Mas é no território que os efeitos se fazem sentir de forma mais severa. A quebra no número de estudantes foi particularmente acentuada no Interior, ou suas vizinhanças. O Politécnico de Tomar e o da Guarda estão entre os casos mais preocupantes, com reduções de 32,3% e 34,5%, respetivamente. Muitas instituições registam hoje taxas de ocupação inferiores a 70%, o que compromete a sua sustentabilidade e ameaça a continuidade de cursos.
As consequências ultrapassam o domínio do ensino. Ter menos estudantes significa ter menos vida económica local, menos arrendamento, menor consumo, menor procura de serviços e menor dinamismo cultural. Quando o conhecimento se afasta, o território empobrece. A perda de jovens qualificados acentua a desertificação, o despovoamento e o envelhecimento, conduzindo à desqualificação das regiões interiores e à perda de massa crítica.
É justo reconhecer que, nos últimos anos, o Estado procurou contrariar esta tendência.
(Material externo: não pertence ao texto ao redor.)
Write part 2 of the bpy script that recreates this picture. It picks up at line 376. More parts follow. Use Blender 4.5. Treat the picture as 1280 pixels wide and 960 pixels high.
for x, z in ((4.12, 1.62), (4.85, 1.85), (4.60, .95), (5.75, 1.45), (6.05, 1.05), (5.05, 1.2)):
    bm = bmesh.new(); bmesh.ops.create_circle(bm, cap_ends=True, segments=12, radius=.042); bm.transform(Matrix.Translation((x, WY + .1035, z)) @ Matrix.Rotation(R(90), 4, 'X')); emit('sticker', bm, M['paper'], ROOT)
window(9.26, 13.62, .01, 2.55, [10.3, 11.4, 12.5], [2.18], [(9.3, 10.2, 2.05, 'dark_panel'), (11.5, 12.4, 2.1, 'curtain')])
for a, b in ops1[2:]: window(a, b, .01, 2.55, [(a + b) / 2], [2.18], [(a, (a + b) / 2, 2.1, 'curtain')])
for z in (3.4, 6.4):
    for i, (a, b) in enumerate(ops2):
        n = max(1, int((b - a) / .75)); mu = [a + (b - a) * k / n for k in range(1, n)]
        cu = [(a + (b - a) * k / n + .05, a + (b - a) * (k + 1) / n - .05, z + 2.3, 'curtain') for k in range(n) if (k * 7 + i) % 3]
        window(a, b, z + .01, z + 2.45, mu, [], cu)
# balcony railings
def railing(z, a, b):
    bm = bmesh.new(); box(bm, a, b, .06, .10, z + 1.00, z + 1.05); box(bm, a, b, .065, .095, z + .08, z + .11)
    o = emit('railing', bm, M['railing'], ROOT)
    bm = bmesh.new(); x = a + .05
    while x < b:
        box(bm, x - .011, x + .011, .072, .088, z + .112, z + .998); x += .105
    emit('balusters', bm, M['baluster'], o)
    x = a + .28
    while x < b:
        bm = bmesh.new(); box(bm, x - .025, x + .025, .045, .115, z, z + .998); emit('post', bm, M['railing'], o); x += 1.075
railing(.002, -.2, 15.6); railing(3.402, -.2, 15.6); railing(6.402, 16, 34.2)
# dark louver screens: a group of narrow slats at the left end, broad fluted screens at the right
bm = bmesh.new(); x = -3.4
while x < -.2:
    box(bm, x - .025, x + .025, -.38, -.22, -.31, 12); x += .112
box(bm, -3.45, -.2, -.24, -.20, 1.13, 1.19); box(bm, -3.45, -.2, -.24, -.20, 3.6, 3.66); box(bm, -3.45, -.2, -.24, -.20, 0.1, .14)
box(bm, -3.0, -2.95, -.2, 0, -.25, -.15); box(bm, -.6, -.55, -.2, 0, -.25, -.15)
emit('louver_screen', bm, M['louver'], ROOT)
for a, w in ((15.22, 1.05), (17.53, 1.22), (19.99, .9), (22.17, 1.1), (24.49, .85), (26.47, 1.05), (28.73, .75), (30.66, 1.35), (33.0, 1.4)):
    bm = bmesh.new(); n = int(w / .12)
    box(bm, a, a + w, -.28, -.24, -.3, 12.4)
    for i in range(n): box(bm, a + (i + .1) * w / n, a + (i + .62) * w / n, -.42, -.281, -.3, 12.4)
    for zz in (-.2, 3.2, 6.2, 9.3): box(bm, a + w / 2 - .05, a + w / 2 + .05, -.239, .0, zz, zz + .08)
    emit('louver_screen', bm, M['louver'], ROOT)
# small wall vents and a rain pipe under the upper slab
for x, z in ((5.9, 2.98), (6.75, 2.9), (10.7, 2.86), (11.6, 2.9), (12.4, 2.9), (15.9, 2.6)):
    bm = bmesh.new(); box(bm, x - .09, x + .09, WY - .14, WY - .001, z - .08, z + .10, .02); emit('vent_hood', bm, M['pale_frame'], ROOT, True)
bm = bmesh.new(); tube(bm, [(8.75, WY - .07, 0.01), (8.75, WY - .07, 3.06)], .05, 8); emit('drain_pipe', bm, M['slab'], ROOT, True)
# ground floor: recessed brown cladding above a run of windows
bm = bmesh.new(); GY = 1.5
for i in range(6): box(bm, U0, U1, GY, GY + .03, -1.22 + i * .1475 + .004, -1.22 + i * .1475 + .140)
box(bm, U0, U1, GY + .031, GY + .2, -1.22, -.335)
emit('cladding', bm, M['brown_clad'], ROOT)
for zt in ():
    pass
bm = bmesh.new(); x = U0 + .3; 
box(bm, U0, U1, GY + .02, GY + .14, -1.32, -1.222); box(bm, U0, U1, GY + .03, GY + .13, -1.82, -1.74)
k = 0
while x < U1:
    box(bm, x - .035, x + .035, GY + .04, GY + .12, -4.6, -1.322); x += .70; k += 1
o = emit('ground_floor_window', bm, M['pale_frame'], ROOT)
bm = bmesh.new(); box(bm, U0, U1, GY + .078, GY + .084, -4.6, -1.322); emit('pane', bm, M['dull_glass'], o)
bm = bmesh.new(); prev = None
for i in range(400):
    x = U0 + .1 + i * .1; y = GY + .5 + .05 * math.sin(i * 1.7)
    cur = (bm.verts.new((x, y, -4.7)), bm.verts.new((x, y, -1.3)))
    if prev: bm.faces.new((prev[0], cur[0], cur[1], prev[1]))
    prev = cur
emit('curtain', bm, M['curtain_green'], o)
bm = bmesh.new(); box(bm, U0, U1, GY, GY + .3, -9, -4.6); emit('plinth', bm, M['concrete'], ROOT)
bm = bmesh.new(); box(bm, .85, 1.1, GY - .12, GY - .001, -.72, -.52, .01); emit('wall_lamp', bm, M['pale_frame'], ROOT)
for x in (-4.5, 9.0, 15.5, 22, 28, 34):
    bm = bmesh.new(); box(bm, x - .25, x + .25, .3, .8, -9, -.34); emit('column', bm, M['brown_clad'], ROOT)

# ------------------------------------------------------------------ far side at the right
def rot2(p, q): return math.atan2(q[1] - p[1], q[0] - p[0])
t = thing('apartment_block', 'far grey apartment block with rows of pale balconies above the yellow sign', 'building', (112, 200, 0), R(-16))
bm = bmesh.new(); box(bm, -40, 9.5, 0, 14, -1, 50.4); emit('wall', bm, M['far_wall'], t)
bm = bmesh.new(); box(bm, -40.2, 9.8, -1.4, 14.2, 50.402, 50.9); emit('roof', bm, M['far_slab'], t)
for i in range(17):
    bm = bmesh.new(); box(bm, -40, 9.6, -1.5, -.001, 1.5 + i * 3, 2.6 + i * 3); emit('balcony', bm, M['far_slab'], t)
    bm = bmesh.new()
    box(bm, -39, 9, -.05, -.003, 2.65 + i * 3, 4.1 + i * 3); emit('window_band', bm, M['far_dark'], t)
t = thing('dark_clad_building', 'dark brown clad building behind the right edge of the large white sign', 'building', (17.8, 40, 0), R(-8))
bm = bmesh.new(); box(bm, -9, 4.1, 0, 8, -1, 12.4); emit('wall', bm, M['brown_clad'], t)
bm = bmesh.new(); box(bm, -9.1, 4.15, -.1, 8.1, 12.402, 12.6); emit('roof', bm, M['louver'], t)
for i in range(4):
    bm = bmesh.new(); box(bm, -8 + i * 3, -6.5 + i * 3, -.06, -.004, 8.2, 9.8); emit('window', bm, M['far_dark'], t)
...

Foram criados incentivos fiscais para atrair estudantes ao Interior, como deduções no IRS, majorações nas despesas de educação e complementos de alojamento, bem como programas específicos como o +Superior, lançado em 2017-2018, e bolsas de ação social cofinanciadas por fundos nacionais e europeus. No entanto, apesar dessas medidas, o ano letivo de 2025-2026 aconteceu.
O Ensino Superior continua a ser um poderoso motor de mobilidade social. Quem tem uma licenciatura aufere, em média, mais 49% do que quem possui apenas o Ensino Secundário, e o salário real dos jovens diplomados aumentou 7% entre 2022 e 2023. A qualificação continua a ser o passaporte mais seguro para um futuro melhor e, ao mesmo tempo, a âncora do desenvolvimento equilibrado do território.
A coesão territorial não se decreta. Constrói-se através do conhecimento, da ciência e da valorização das pessoas. As instituições do Interior precisam de ser vistas não como periferia, mas como polos estratégicos de inovação, formação e progresso. O país só será verdadeiramente coeso quando a bússola do conhecimento apontar também para o Interior.